Hot Seat Products
The drums of keeping your product focused and crisp have been beaten way too much – so why then, do we see so many products diluted by a mixture of features that feel loosely connected at best?
Without taking names, we all can think of an app that went from doing one thing really well to now having so many actions and a cluttered navigation that demands a few extra seconds in order to go to the right menu.
As products grow larger, teams often struggle to keep them from getting cluttered because of territorial insecurities, growth pressures and a lack of coherent vision. But when you’re building a product from 0 to 1, you have to target a very specific problem with a very specific pitch.
I’ve been developing a thesis that can not only help create a new product but also help evaluate a product’s likelihood of succeeding for a given problem.
Product building thesis
Only a product with a crisp pitch can build a high product recall with the user, leading to your product getting the hot seat.
So the 3 major components of the thesis are:
- 🎤 Product pitch – The initial promise to the user
- 🤔 Product recall – Delivering on the promise to the user
- 👑 Hot seat – Earning a permanent place in user’s life
Let’s look at this thesis in action with some real examples:
When a product has a clear pitch, it has a high likelihood of being instinctively employed by the user to solve their problem.

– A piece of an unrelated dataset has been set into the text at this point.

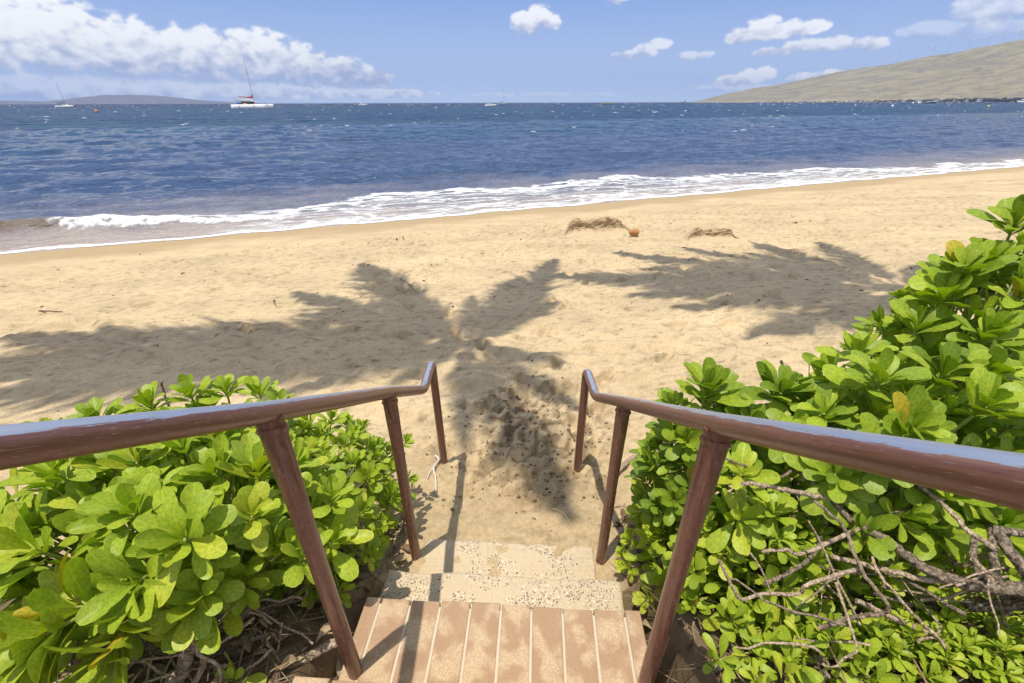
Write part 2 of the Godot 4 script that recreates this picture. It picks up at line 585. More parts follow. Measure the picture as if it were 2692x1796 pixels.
	mm.backlight = Color(0.7, 0.8, 0.35)
	mm.cull_mode = BaseMaterial3D.CULL_DISABLED
	M.leaf_many = mm
	M.stem = mat(lin(0.30, 0.34, 0.07), 0.55)
	# bark
	var bn := seamless(noise(81, 0.035, FastNoiseLite.TYPE_SIMPLEX_SMOOTH, 4), 256)
	for kind in 3:
		var bd := PackedByteArray(); bd.resize(256 * 256 * 3)
		var c0: Color = [Color(0.43, 0.37, 0.30), Color(0.58, 0.50, 0.42), Color(0.34, 0.305, 0.265)][kind]
		var c1: Color = [Color(0.68, 0.61, 0.54), Color(0.84, 0.76, 0.66), Color(0.68, 0.615, 0.53)][kind]
		for i in 256 * 256:
			var c := c0.lerp(c1, ss(0.3, 0.7, bn[i] / 255.0 + rng.randf_range(-0.08, 0.08)))
			bd[i * 3] = int(c.r * 255); bd[i * 3 + 1] = int(c.g * 255); bd[i * 3 + 2] = int(c.b * 255)
		var m := mat(Color.WHITE, 0.9, 0.25)
		m.albedo_texture = tex(Vector2i(256, 256), bd)
		m.uv1_triplanar = true
		m.uv1_scale = Vector3(9, 4, 9)
		m.heightmap_enabled = true
		m.heightmap_texture = noise_tex(noise(82, 0.06, FastNoiseLite.TYPE_SIMPLEX_SMOOTH, 4), 256)
		m.heightmap_scale = 0.8
		M[["bark", "pale_bark", "dark_bark"][kind]] = m
	M.trunk = M.bark
	M.frond = mat(lin(0.10, 0.17, 0.035), 0.5)
	M.frond.backlight_enabled = true
	M.frond.backlight = Color(0.3, 0.45, 0.1)
	M.frond.cull_mode = BaseMaterial3D.CULL_DISABLED
	M.white = mat(lin(0.80, 0.80, 0.78), 0.35)
	M.steel = mat(lin(0.55, 0.56, 0.57), 0.35)
	M.dark = mat(lin(0.03, 0.035, 0.045), 0.3)
	M.red = mat(lin(0.42, 0.06, 0.03), 0.7)
	M.blue = mat(lin(0.02, 0.08, 0.45), 0.6)
	M.tan = mat(lin(0.55, 0.36, 0.2), 0.7)
	M.navy = mat(lin(0.02, 0.03, 0.06), 0.4)
	M.grey = mat(lin(0.25, 0.27, 0.3), 0.6)
	M.olive = mat(lin(0.26, 0.22, 0.07), 0.7)
	M.dry = mat(lin(0.40, 0.30, 0.17), 0.85)
	M.straw = mat(lin(0.55, 0.42, 0.22), 0.8)
	M.litter = mat(Color.WHITE, 0.9, 0.2)
	M.litter.vertex_color_use_as_albedo = true
	M.litter.cull_mode = BaseMaterial3D.CULL_DISABLED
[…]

Let’s understand the 3 thesis components in a bit more detail:
🎤 Product pitch
A crisp pitch is a promise – a promise to solve the user’s problem in a specific context, ideally describable in 10 words or less.
“If you have problem X, our product Y will solve it.”
A good product pitch has 2 key characteristics:
- Clarity
- Brevity
There’s a big advantage of such a pitch: Users can champion your product better to their friends & family if the product pitch is clear & short. With a convoluted and heavy pitch, you lose out on that potential word-of-mouth spread.
Major contributors to a convoluted pitch are a lack of conviction in your product or a lack of thorough understanding of the user’s problem. Such a pitch needs work before you start building the product.
🤔 Product recall
Product recall is the immediacy with which a user employs your product when they have the problem.
“I need to buy 3 movie tickets for the weekend.” → Opens BookMyShow
“I want to buy a TV (I may return it if I don’t like it)” → Opens Amazon
Product recall is a measure of how clearly & tightly the product solves the problem. Building recall takes time. Recall is also strongly correlated with the brand, marketing and customer support.
Think about that time when the Amazon customer support rep helped you return an item no-questions-asked, and now Amazon is your preferred place to shop because of that trust and peace of mind.
Once you build a strong product recall, your product then occupies what we call the hot seat.
👑 Hot Seat
The hot seat is the user’s absolute first product preference for a given problem – the product with the highest recall sits on the hot seat.
The user comes to the hot seat product first when faced with the problem. These hot seat products often become synonymous with the market.
Some interesting dynamics around the hot seat:
- The user’s mental and operational bandwidth is limited and they often don’t give product number 2, 3 and 4 much of a chance (if at all). This is why you want your product in the hot seat.
- Hot seat products are sticky. Users don’t like to change them often.
- Users are more forgiving when hot seat products screw up and are likely to give them more chances.
- Earning the hot seat is a multivariate game. If you are selling a commodity that other competitors also offer, try to differentiate by offering better support, better flexibility and so on.
If there’s a very strong product already occupying the hot seat, it is very difficult to undo that built up product recall. The better strategy at that point may be to change your positioning or look to solve a different problem for a different set of users.
So next time you work at an early-stage startup or are starting one yourself, work on a crisp pitch, aim to build a high recall and then chase the hot seat for that problem.
It sound simple because it is indeed simple. Doing simple things is hard though.